Let us have the attitude which was proper of St. Francis of Assisi (“Brother Sun, Sister Moon”) who felt and expressed the sense of belonging to the same family with all the creatures. This will become ecological sensitivity and spirituality–respect for creation. Let our virtue of sobriety or our vow of poverty be expressed in this way: to want less and to thank more.

God Is In The Heart Of The World
God wishes still more to be present in us in his self-giving love. He is working constantly in each moment and in each creature to make us happy, to make us partake in the blessedness of his plan of salvation. “My Father goes on working and so do I,” says Jesus (John 5:17).

Our response should be: let us work ourselves and serve His holy will in all that we do. Praise, reverence, and service to God constitute a continuous gift of ourselves in loving surrender back to God Who gives Himself so completely to us at all times. This is where love becomes contemplation. It will affect our every initiative and activity. Every vocation is a call to work for the building of the Kingdom of God.

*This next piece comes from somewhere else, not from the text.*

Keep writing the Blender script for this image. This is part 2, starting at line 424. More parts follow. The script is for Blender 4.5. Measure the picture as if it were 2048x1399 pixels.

Ordinary life, marriage and the family, economy, science and technology, visual arts and literature: everything will be like the stage on which the drama of our existence joins the immense creativity of God. Even politics has been defined as “the most sublime form of charity.”

Contemplation is therefore a state of being present to God in self-giving so that our whole being is constantly offering itself in love as a pleasing sacrifice to him. “In fact, he is not far from any of us, since it is in him that we live, and move, and have our existence” (Acts 17:28).